NASA has big (and extremely complicated) plans to return Americans to the Moon in the next few years — and it would like your help. As part of a wider push to offload costs and capabilities to the private sector, the agency wants to use the upcoming Artemis II flight to see how well non-NASA actors can track the spacecraft. If it goes well, it may prove that there are viable alternatives to the agency’s own Near Space Network and Deep Space Network, potentially meaning that a cheap private contract is a better option. It’s even possible that you could be so good at tracking spaceships that NASA can effectively get the info it needs for free.

This is similar to the program that NASA ran during the flight of Artemis I back in 2022, during which ten volunteers, a mix of big institutions and private citizens, did indeed manage to keep tabs on the spacecraft, Orion, for its whole voyage. The way this works is pretty simple: as long as you have a radio receiver dish that can rotate, it could follow the Orion’s trajectory and pick up its transmissions. Those transmissions are at a fixed frequency, which means you’ll be able to tell how fast Orion is moving towards or away from you. This is just the doppler effect, the same principle that means a siren sounds high-pitched when it’s coming towards you, and low-pitched as it’s heading away (applied in NASA’s case to radio waves instead of sound waves).
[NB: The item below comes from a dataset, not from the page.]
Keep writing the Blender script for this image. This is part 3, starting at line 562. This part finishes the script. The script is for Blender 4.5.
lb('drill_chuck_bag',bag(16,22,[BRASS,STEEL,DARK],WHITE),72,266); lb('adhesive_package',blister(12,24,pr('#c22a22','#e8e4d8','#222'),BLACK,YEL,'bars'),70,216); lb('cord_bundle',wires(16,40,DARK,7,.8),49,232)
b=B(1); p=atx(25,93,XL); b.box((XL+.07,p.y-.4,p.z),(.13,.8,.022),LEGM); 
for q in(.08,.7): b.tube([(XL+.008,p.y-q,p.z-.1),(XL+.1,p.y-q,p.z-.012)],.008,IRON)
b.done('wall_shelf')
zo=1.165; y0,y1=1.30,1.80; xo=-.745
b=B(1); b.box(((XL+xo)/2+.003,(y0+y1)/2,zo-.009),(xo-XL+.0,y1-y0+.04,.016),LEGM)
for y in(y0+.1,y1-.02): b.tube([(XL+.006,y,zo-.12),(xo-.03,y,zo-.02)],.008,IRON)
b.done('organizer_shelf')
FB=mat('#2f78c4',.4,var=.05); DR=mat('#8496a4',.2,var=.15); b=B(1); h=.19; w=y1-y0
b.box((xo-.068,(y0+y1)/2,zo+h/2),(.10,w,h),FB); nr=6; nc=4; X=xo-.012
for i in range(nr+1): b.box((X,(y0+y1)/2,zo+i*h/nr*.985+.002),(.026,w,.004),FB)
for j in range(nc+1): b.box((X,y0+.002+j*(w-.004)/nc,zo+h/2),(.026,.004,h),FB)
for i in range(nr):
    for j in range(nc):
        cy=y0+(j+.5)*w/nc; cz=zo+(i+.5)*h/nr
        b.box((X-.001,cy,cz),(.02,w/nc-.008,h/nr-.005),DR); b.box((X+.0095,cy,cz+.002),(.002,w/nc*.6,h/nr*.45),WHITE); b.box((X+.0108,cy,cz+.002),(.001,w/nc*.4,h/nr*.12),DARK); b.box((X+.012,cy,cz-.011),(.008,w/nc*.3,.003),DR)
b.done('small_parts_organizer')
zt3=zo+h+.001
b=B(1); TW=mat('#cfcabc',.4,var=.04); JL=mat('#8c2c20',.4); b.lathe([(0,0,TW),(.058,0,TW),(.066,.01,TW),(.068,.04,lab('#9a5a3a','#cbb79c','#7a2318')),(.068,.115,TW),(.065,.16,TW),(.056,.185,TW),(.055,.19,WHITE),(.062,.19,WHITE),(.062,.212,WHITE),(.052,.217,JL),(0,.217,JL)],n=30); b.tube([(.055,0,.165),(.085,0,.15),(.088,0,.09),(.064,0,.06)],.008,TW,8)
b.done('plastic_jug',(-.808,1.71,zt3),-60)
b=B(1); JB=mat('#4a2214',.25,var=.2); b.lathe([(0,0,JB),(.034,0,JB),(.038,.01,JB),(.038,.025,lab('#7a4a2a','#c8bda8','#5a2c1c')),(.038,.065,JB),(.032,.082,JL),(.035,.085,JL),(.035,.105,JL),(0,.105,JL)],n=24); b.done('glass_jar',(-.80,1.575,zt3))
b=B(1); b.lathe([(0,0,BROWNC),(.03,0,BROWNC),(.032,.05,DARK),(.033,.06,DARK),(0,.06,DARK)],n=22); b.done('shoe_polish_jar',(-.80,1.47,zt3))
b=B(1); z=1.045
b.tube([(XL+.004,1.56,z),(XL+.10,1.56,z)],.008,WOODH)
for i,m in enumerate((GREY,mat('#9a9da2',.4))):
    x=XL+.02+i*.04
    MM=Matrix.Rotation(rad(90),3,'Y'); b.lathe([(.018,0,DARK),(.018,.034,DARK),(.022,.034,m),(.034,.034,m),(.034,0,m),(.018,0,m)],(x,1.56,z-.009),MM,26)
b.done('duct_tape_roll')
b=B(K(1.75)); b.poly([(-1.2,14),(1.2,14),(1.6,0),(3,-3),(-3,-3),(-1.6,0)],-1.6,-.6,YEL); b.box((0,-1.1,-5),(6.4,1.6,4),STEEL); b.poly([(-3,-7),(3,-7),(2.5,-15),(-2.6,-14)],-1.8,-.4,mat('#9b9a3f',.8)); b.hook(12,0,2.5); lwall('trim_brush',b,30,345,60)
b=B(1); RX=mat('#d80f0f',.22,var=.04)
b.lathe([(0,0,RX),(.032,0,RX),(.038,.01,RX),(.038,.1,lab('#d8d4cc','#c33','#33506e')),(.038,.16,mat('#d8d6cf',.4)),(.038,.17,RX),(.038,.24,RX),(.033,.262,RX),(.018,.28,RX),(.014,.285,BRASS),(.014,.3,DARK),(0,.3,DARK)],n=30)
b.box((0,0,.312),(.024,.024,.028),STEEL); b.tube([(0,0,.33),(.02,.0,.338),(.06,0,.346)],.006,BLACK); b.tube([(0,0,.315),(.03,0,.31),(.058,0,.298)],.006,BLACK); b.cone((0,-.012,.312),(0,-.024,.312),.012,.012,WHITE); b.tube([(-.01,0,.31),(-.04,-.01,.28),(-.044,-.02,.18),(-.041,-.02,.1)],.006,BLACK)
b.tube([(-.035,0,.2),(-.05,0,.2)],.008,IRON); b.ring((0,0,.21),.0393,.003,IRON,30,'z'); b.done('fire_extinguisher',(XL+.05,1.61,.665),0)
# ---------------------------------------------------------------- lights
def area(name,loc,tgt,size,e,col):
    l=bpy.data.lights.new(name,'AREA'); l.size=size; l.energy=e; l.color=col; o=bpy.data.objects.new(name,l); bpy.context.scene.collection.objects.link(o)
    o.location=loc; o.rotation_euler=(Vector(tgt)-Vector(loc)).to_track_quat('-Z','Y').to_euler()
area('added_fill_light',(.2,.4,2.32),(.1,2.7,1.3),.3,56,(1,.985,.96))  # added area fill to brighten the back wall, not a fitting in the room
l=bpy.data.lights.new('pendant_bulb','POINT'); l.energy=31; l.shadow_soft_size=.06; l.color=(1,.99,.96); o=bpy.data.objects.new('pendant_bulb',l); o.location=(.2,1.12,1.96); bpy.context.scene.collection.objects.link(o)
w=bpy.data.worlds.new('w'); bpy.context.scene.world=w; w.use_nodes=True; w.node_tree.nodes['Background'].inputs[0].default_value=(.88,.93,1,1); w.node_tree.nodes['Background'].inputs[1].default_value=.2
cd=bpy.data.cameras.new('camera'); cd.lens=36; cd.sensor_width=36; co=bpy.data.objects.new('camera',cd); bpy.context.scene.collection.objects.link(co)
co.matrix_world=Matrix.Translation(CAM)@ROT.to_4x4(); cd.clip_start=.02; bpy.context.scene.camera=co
Working for NASA from your couch

Basically, you’d just need to store all that radio frequency data, format it, and then upload it to NASA. In other words, you’re just receiving that raw information from Orion and passing it along. Pretty simple job, but if it does lead to a new, reliable tracking system distributed amongst citizens and industry, it could have a big impact.

If you want to do some work for NASA, and you have a rotating radio dish, you have until October 27 to apply. The Artemis II flight itself is scheduled for “no later than April 2026,” but, dear reader, do not be surprised if it ends up being later. NASA has a lot to figure out, from proposed budget cuts to issues with the Space Launch System rocket. Still, the Trump administration insists that we’re going to beat the Chinese to the Moon, and to do that, Artemis will need to fly. Get your dish ready. You want to help America win another Moon race, don’t you?